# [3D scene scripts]
* begin *

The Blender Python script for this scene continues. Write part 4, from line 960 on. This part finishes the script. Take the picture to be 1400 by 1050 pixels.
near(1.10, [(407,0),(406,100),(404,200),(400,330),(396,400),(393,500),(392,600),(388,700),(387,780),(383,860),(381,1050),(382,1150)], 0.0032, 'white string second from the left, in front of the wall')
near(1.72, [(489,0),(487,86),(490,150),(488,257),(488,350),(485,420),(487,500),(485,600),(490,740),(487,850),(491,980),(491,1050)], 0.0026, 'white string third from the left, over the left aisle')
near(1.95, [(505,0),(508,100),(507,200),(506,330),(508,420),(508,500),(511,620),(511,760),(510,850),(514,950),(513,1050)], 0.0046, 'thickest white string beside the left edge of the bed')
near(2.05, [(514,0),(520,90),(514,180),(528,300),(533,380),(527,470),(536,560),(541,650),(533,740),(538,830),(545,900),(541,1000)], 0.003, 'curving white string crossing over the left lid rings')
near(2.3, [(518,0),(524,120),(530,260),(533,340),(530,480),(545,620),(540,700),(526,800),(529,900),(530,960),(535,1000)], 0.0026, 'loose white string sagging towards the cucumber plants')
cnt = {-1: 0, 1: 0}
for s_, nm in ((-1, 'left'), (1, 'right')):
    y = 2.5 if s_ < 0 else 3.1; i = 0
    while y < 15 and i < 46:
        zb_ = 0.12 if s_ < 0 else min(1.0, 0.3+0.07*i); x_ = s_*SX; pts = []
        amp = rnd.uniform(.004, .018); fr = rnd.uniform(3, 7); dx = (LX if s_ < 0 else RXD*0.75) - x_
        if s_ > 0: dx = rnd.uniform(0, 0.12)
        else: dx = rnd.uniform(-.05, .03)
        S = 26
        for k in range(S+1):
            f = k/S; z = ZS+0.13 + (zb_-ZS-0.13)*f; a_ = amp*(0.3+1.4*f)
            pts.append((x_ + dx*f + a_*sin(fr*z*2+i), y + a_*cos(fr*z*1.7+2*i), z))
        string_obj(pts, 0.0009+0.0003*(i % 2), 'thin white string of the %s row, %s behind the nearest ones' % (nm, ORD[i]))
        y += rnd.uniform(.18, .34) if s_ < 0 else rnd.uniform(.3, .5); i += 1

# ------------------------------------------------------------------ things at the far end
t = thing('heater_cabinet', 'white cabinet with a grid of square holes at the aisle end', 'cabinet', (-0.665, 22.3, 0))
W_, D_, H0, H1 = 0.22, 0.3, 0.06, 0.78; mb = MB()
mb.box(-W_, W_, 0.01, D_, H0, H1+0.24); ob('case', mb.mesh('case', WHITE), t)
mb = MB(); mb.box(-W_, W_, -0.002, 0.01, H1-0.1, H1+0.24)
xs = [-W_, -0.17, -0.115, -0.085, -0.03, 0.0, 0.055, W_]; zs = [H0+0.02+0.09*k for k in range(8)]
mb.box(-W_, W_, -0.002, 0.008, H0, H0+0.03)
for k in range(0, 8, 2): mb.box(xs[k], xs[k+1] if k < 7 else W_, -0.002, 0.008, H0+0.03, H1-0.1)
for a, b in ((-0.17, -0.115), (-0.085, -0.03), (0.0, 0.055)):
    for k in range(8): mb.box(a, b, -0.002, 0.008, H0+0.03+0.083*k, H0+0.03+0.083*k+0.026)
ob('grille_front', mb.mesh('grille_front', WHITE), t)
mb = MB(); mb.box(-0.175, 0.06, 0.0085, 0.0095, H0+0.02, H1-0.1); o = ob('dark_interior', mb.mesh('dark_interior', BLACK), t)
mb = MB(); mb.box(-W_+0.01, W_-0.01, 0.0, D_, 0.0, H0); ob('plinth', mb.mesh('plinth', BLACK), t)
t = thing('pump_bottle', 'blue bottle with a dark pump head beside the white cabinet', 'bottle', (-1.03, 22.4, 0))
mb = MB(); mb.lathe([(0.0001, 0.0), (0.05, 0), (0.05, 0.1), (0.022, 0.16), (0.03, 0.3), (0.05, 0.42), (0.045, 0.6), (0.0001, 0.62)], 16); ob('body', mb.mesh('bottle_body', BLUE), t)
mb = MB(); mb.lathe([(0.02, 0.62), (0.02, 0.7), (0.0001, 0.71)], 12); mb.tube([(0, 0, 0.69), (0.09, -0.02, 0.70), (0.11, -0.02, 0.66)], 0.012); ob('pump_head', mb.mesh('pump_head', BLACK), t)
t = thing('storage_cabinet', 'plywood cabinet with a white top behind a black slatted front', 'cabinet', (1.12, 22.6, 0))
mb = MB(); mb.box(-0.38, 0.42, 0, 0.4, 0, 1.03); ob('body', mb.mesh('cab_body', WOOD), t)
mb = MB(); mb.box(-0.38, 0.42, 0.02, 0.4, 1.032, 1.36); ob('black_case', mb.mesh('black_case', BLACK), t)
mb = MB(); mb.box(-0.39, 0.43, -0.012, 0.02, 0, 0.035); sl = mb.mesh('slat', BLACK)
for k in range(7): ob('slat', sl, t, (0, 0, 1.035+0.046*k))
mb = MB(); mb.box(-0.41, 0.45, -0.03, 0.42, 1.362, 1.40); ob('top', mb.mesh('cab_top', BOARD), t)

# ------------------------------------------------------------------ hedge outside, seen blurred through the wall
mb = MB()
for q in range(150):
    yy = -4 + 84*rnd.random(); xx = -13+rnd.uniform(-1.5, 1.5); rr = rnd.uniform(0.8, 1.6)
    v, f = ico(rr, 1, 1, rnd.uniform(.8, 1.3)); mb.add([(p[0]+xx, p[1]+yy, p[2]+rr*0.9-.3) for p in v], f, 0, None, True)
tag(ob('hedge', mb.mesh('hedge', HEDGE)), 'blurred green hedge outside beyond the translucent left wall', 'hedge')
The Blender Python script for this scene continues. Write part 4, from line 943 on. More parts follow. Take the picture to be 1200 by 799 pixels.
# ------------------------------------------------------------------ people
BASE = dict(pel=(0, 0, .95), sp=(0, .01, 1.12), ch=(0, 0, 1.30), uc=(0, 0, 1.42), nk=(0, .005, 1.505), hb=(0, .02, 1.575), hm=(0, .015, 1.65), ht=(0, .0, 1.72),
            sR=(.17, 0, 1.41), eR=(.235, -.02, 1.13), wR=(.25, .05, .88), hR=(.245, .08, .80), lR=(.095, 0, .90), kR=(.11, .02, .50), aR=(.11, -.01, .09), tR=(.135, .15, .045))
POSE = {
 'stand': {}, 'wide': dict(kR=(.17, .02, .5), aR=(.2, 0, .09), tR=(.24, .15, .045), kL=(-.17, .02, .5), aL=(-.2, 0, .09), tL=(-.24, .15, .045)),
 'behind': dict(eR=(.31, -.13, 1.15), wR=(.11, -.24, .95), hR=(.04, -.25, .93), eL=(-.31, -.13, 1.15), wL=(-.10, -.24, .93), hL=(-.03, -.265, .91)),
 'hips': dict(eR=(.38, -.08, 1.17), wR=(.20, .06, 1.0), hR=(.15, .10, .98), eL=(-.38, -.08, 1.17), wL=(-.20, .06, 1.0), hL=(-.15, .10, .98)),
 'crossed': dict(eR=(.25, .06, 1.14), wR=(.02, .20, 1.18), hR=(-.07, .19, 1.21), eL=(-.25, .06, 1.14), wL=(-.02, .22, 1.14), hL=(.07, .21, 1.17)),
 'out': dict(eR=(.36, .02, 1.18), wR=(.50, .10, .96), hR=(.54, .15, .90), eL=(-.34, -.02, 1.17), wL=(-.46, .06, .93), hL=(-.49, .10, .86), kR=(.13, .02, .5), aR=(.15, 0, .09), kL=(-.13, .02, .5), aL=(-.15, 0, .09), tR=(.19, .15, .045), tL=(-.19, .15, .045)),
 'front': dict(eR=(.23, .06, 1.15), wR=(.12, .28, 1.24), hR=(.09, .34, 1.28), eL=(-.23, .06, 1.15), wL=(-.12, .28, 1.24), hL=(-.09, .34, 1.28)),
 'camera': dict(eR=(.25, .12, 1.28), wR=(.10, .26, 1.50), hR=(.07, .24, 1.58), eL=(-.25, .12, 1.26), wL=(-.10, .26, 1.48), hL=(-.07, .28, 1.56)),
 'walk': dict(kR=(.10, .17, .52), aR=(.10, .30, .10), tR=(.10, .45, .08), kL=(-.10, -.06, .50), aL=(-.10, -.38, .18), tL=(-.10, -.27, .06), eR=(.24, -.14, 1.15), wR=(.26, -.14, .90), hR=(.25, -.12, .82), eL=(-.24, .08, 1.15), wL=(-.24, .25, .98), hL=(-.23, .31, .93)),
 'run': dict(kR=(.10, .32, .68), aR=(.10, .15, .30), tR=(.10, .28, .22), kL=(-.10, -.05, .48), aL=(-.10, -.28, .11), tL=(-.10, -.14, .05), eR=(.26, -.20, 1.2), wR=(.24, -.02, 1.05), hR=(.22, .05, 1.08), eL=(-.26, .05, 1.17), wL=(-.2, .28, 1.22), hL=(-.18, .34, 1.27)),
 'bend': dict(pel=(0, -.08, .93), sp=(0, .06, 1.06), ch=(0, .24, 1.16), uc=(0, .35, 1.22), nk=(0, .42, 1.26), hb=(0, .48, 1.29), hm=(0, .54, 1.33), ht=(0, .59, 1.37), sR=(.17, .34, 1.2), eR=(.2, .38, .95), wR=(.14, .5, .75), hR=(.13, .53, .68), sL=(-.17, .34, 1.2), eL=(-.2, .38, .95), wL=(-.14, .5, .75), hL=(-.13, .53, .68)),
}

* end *

# [Task goal]
Where does the word "this" appear in the listing? List each line that holds it.

# [The completed task]
The Blender Python script for this scene continues. Write part 4, from line 960 on. This part finishes the script. Take the picture to be 1400 by 1050 pixels.
The Blender Python script for this scene continues. Write part 4, from line 943 on. More parts follow. Take the picture to be 1200 by 799 pixels.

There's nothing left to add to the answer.